Minnesota Twins: 3 Reasons Byron Buxton is the early MVP Frontrunner

We’re one month into the season, and the Minnesota Twins are 9-15, the third worst record in baseball. The pitching has been disappointing outside of Taylor Rogers, Jose Berrios, Michael Pineda, and J.A. Happ.

The defense of the team has been downright terrible, and the offense is truly and undoubtedly bad. The hitting has been mostly terrible. One shining exception to the otherwise awful start to the year? Byron Buxton.

He’s been so good that MLB.com put him fourth on their list of MVP candidates, listed behind Mike Trout, J.D. Martinez, and Shohei Ohtani. That’s pretty good company to be in, but I would argue that he should be the clear frontrunner in the race.

Reason No. 1 for the Minnesota Twins’ Byron Buxton to win MVP: His Offensive Numbers

Buxton has been fantastic this season, playing better than almost any other hitter in baseball. He is tied for first in offensive WAR, second in homers, third in total bases, and ranks ninth in doubles. If he qualified, he would also rank first in batting average, slugging percentage, and OPS.

Those are really impressive numbers for the outfielder, far and away the best numbers he’s ever put up. He’s never slashed better than .262/.314/.513 and his career homer and RBI numbers have never gotten higher than 16 homers and 51 RBI, but these numbers seem legit.

According to Baseball Savant, Buxton is hitting in the 97th percentile in average exit velocity, 94th percentile in max exit velocity, 98th percentile in sprint speed, barrel percentage, expected weighted on-base average, and expected batting average. Wow.

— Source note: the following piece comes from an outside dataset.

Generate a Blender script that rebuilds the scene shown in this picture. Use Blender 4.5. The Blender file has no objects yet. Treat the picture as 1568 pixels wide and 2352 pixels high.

On top of all that, Buxton was tops in the league in expected slugging and hard-hit percentage. He’s been an absolute force offensively, and his BABIP (batting average on balls in play) is even higher (.438), suggesting his batting average should be higher. He’s on fire on offense.

Reason No. 2 for the Minnesota Twins’ Byron Buxton to win MVP: His Defense is as Good as it’s Always Been

All of those offensive stats don’t even compare to his defense, where his exceptional fielding skills have him ranked seventh-best in the league for defensive WAR. The only reason he’s ranked that low is the number of games he’s played.

Buxton’s is one of baseball’s fastest players, allowing him to steal bases almost at will. It also allows him to catch baseballs that most people can’t get to, helping make him one of the league-leaders in dWAR over the past few years, despite missing a healthy number of games. That defense gives him a leg up on the competition.

As good as Mike Trout is on defense, he’s not as good as Buxton. J.D. Martinez is best served as DH this point. Ohtani is a good pitcher, but Buxton is a better defender than Ohtani is a pitcher. Jose Ramirez isn’t even in the same category. If defense matters, and it should, Buxton’s defense will give him a huge boost. Plus we get plays like this:

Reason No. 3 for the Minnesota Twins’ Byron Buxton to win MVP: He’s easily the Twins’ Most Valuable Player

The most valuable player in baseball should also be the most valuable player on his team, and so far, that screams Byron Buxton. Nelson Cruz has been his usually stellar self, but as good as Nelson has been, Buxton has been that much better. Here are the compared lines:

  • Buxton: 19 G, .408/.447/.859, 8 HR, 14 RBI, 272 OPS+, 3 SB
  • Cruz: 24 G, .325/.374/.675, 8 HR, 21 RBI, 200 OPS+

It’s very surprising how much better Buxton has been in 19 games than Cruz has been in 24. This type of play gets you awards, including MVP. All of these factors come together to put Buxton at the front of the MVP race.